EXERCISE PROMPT: Extract, in full, the lines below, beginning at the first and ending with the line that contains "sc.cycles.use_adaptive_sampling = True;". Pictures do not belong in the copy.

EXERCISE MATERIALS:
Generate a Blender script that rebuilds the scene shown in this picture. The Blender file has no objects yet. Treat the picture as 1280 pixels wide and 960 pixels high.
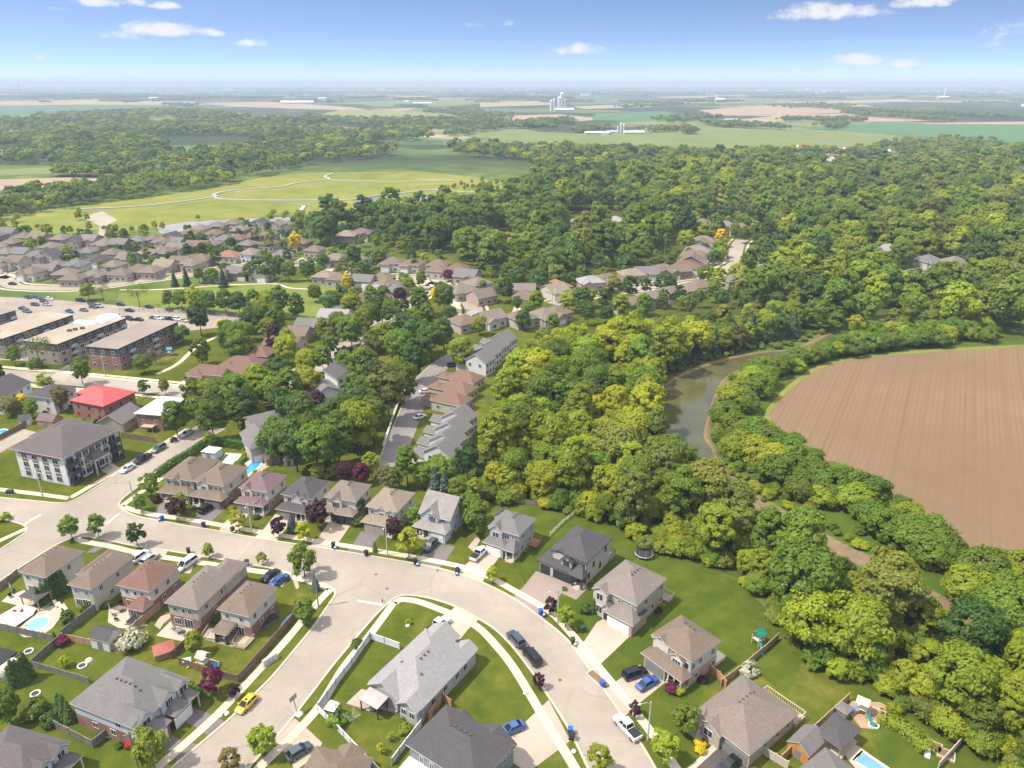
import bpy, math, random
import numpy as np
from mathutils import Vector, Matrix, noise as mnoise
R = math.radians
sc = bpy.context.scene
COL = sc.collection
rnd = random.Random(7)

# ------------------------------------------------------------------ camera, light, exposure
CAM_H = 100.0
FPX = 930.0                                   # focal length in photo pixels (1280 wide)
PITCH = math.atan2(480 - 104, FPX)
cam_d = bpy.data.cameras.new('camera'); cam_d.sensor_width = 36; cam_d.lens = FPX / 1280 * 36
cam_d.clip_start = 1; cam_d.clip_end = 120000
cam = bpy.data.objects.new('camera', cam_d); COL.objects.link(cam)
cam.location = (0, 0, CAM_H); cam.rotation_euler = (R(90) - PITCH, 0, 0)
sc.camera = cam

SUN_EL, SUN_AZ = R(57), R(193)                # direction to the sun: azimuth from +x, counter-clockwise
to_sun = Vector((math.cos(SUN_EL) * math.cos(SUN_AZ), math.cos(SUN_EL) * math.sin(SUN_AZ), math.sin(SUN_EL)))
sl = bpy.data.lights.new('sun', 'SUN'); sl.energy = 3.0; sl.angle = R(1.5); sl.color = (1.0, 0.94, 0.84)
sun = bpy.data.objects.new('sun', sl); COL.objects.link(sun)
sun.rotation_euler = to_sun.to_track_quat('Z', 'Y').to_euler()

sc.view_settings.view_transform = 'Standard'; sc.view_settings.look = 'None'
sc.view_settings.exposure = 1.06; sc.view_settings.gamma = 1; sc.view_settings.use_curve_mapping = False
sc.cycles.use_denoising = True
sc.cycles.max_bounces = 5; sc.cycles.diffuse_bounces = 2; sc.cycles.glossy_bounces = 2
sc.cycles.transmission_bounces = 3; sc.cycles.volume_bounces = 0; sc.cycles.transparent_max_bounces = 6
sc.cycles.caustics_reflective = False; sc.cycles.caustics_refractive = False
sc.cycles.use_adaptive_sampling = True; sc.cycles.adaptive_threshold = 0.02

def pix_dir(px, py):
    u, v = (px - 640) / FPX, (480 - py) / FPX
    c, s = math.cos(PITCH), math.sin(PITCH)
    return Vector((u, c + v * s, -s + v * c))
def G(px, py, z=0.0):                         # the point at height z that the photo shows at (px, py)
    d = pix_dir(px, py)
    t = (z - CAM_H) / d.z
    return Vector((d.x * t, d.y * t, z))

# world: daylight sky with a few small clouds
W = bpy.data.worlds.new('World'); sc.world = W; W.use_nodes = True
nt = W.node_tree; N = nt.nodes; L = nt.links; N.clear()
out = N.new('ShaderNodeOutputWorld'); bg = N.new('ShaderNodeBackground'); L.new(bg.outputs[0], out.inputs[0])
sky = N.new('ShaderNodeTexSky'); sky.sky_type = 'NISHITA'; sky.sun_disc = False
sky.sun_elevation = SUN_EL; sky.sun_rotation = R(90) - SUN_AZ
sky.air_density = 1.3; sky.dust_density = 0.2; sky.ozone_density = 2.5
tc = N.new('ShaderNodeTexCoord')
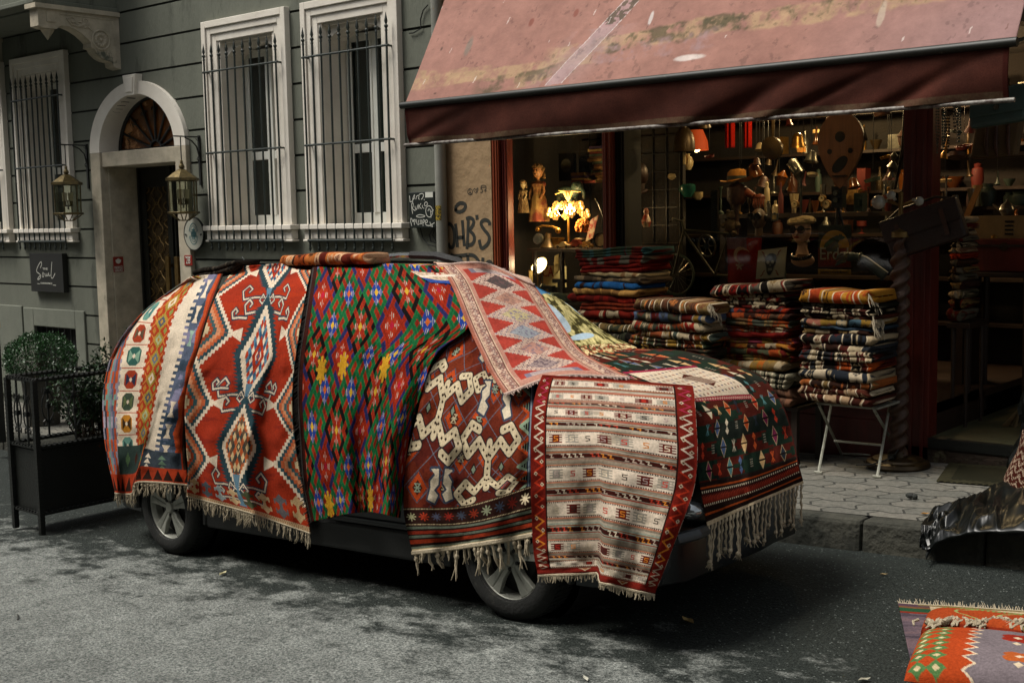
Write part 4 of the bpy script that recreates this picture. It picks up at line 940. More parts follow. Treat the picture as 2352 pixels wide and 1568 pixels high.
W, L = 1.0, 1.5; c = Cv(W, L, 'aaa878', .006); X, Y = c.X, c.Y
n1 = vnoise(X*4, Y*4, 81); n2 = vnoise(X*16, Y*10, 82); c.mask(n2 > .55, '3c3a1e'); c.mask((n2 > .5)&(n2 <= .55), '77743f'); c.mask(n2 < .36, 'c9c48e')
c.mask(((X-.1)/.16)**2+((Y-.62)/.30)**2 < 1, 'a9c2d6'); c.mask(((X-.25)/.25)**2+((Y-1.05)/.06)**2 < 1, '9fbcd4'); c.mask((Y < .18), '4a86b8'); c.mask((X > .93)&(Y < .6), '8fb0c4')
mk = Y > 1.25; n3 = vnoise(X*25, Y*25, 83); c.mask(mk&(n3 > .5), '8e3a26'); c.mask(mk&(n3 < .42), 'd8cba0'); c.mask(mk&(n3 > .62), '2f4a30')
z = lambda x, y: (1004.9+.25635*x, 574.2+.25635*y)
G = [[z(x, y) for x, y in r] for r in ([(840,300),(900,340),(960,380)], [(930,480),(1060,430),(1140,470)], [(1050,650),(1220,590),(1330,615)], [(1180,800),(1400,760),(1560,770)], [(1300,900),(1520,880),(1770,868)], [(1345,985),(1600,925),(1790,880)])]
P, C = drape(c, [0, .5, 1], [0, .2, .45, .7, .9, 1], G, .012)
t8, _ = rug_thing('flowered_cloth', 'pale olive and blue flowered cloth on the windscreen behind the pink prayer rug', 'cloth', P, C, None, .004, 'printed_cloth')
W, L = 1.0, .6; c = Cv(W, L, 'cdbfae', .006); X, Y = c.X, c.Y; n2 = vnoise(X*25, Y*25, 85); c.mask(n2 > .55, 'a89a88')
for (x, y, r) in ((.35, .2, .10), (.62, .18, .1), (.5, .33, .08)): c.disc(x, y, r, 'a02a20', r*.7); c.disc(x, y, r*.5, 'd8d4cc', r*.3)
c.mask(Y > .42+.1*np.sin(X*3), '2f4fa0'); c.mask((Y > .36)&(Y < .41), 'd8d4cc')
z = lambda x, y: (660.4+.47625*x, 574.2+.47625*y)
G = [[z(x, y) for x, y in r] for r in ([(560,84),(700,74),(820,74)], [(620,118),(720,112),(830,110)], [(690,158),(760,162),(850,168)])]
P, C = drape(c, [0, .5, 1], [0, .5, 1], G, .075)
rug_thing('printed_cloth_piece', 'small white, red and blue printed cloth on the car roof beside the pink prayer rug', 'cloth', P, C, None, .004, 'printed_cloth')

W, L = 1.9, 2.1; c = Cv(W, L, '4a1a12'); X, Y = c.X, c.Y
ab = vnoise(X*5, Y*5, 91)
q = np.floor(Y/.155); mk = ((q+np.floor((X+.1*np.abs((Y/.03).astype(int) % 6-3))/.5)) % 2 == 0); c.mask(mk, '182c22')
c.mask(((q % 3) == 2)&(X > .35), '1c2420'); c.mask(mk&(ab > .6), '121f1b')
MOT = ['b03a24', 'cfc8b4', '27303c', '4f7f86', 'c9a878', '7a2a50', '4a5f86', 'c0552a']
rs = np.random.RandomState(9); j = 0
for r_ in range(10):
    yy = .06+r_*.175
    for i in range(9):
        x = .12+i*.205+(r_ % 2)*.10; col = MOT[(i*3+r_*5) % 8]; typ = (i+r_*2) % 5
        if x > W-.05: continue
        if typ in (0, 3):
            c.dia(x, yy, .058, .082, col); c.line([(x-.058, yy), (x, yy-.082), (x+.058, yy), (x, yy+.082)], .006, 'c8b890', True); c.rect(x-.07, x+.07, yy-.008, yy+.008, '1a1512')
        elif typ == 1:
            for s_ in (-1, 1): c.dia(x, yy+s_*.038, .034, .038, col)
            c.dots(x-.02, x+.02, yy-.026, 2, .007, '1a1512'); c.dots(x-.02, x+.02, yy+.026, 2, .007, '1a1512')
        elif typ == 2:
            for a in (-.018, 0, .018):
                for b in (-.03, -.01, .01, .03): c.rect(x+a-.004, x+a+.004, yy+b-.004, yy+b+.004, 'c8c4b4')
        else:
            c.line([(x-.028, yy-.045), (x+.028, yy+.045)], .012, col); c.line([(x+.028, yy-.045), (x-.028, yy+.045)], .012, col); c.line([(x, yy-.05), (x, yy+.05)], .01, col)
pan = [(.42, .38), (1.35, .52), (1.32, 1.02), (.30, .92)]
c.poly(pan, 'cdc3b2')
def inpan(x, y):
    return .40 < x < 1.30 and .46 < y-.0 < .93
for i in range(16):
    for j in range(9):
        x, y = .36+i*.065+(j % 2)*.03, .42+j*.062
        if inpan(x, y): c.poly([(x-.016, y), (x, y-.018), (x+.016, y), (x+.004, y+.004), (x, y+.018)], ['7a2a1e', '35406a', '3a2f28'][(i+j) % 3])
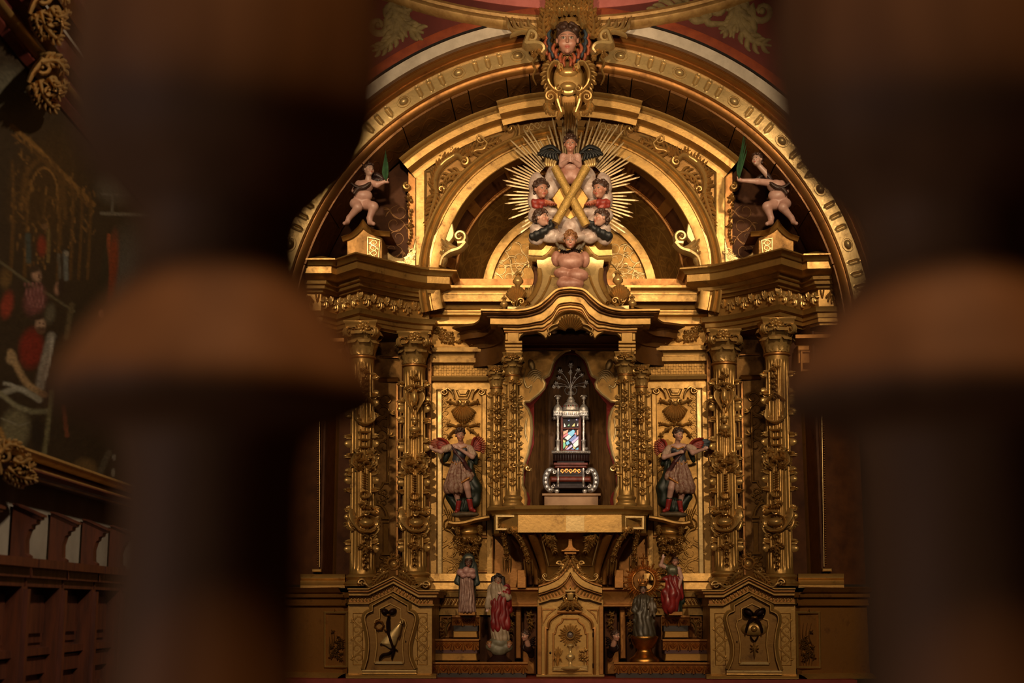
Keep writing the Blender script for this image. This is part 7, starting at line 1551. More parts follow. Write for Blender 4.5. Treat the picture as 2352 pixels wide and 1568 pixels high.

ANSWER TO THE TASK:
Generate a Blender script that rebuilds the scene shown in this picture. The Blender file has no objects yet. Treat the picture as 1280 pixels wide and 960 pixels high.
import bpy, math, random
import numpy as np
from mathutils import Vector, Matrix, noise as mnoise
R = math.radians
sc = bpy.context.scene
COL = sc.collection
rnd = random.Random(7)

# ------------------------------------------------------------------ camera, light, exposure
CAM_H = 100.0
FPX = 930.0                                   # focal length in photo pixels (1280 wide)
PITCH = math.atan2(480 - 104, FPX)
cam_d = bpy.data.cameras.new('camera'); cam_d.sensor_width = 36; cam_d.lens = FPX / 1280 * 36
cam_d.clip_start = 1; cam_d.clip_end = 120000
cam = bpy.data.objects.new('camera', cam_d); COL.objects.link(cam)
cam.location = (0, 0, CAM_H); cam.rotation_euler = (R(90) - PITCH, 0, 0)
sc.camera = cam

SUN_EL, SUN_AZ = R(57), R(193)                # direction to the sun: azimuth from +x, counter-clockwise
to_sun = Vector((math.cos(SUN_EL) * math.cos(SUN_AZ), math.cos(SUN_EL) * math.sin(SUN_AZ), math.sin(SUN_EL)))
sl = bpy.data.lights.new('sun', 'SUN'); sl.energy = 3.0; sl.angle = R(1.5); sl.color = (1.0, 0.94, 0.84)
sun = bpy.data.objects.new('sun', sl); COL.objects.link(sun)
sun.rotation_euler = to_sun.to_track_quat('Z', 'Y').to_euler()

sc.view_settings.view_transform = 'Standard'; sc.view_settings.look = 'None'
sc.view_settings.exposure = 1.06; sc.view_settings.gamma = 1; sc.view_settings.use_curve_mapping = False
sc.cycles.use_denoising = True
sc.cycles.max_bounces = 5; sc.cycles.diffuse_bounces = 2; sc.cycles.glossy_bounces = 2
sc.cycles.transmission_bounces = 3; sc.cycles.volume_bounces = 0; sc.cycles.transparent_max_bounces = 6
sc.cycles.caustics_reflective = False; sc.cycles.caustics_refractive = False
sc.cycles.use_adaptive_sampling = True; sc.cycles.adaptive_threshold = 0.02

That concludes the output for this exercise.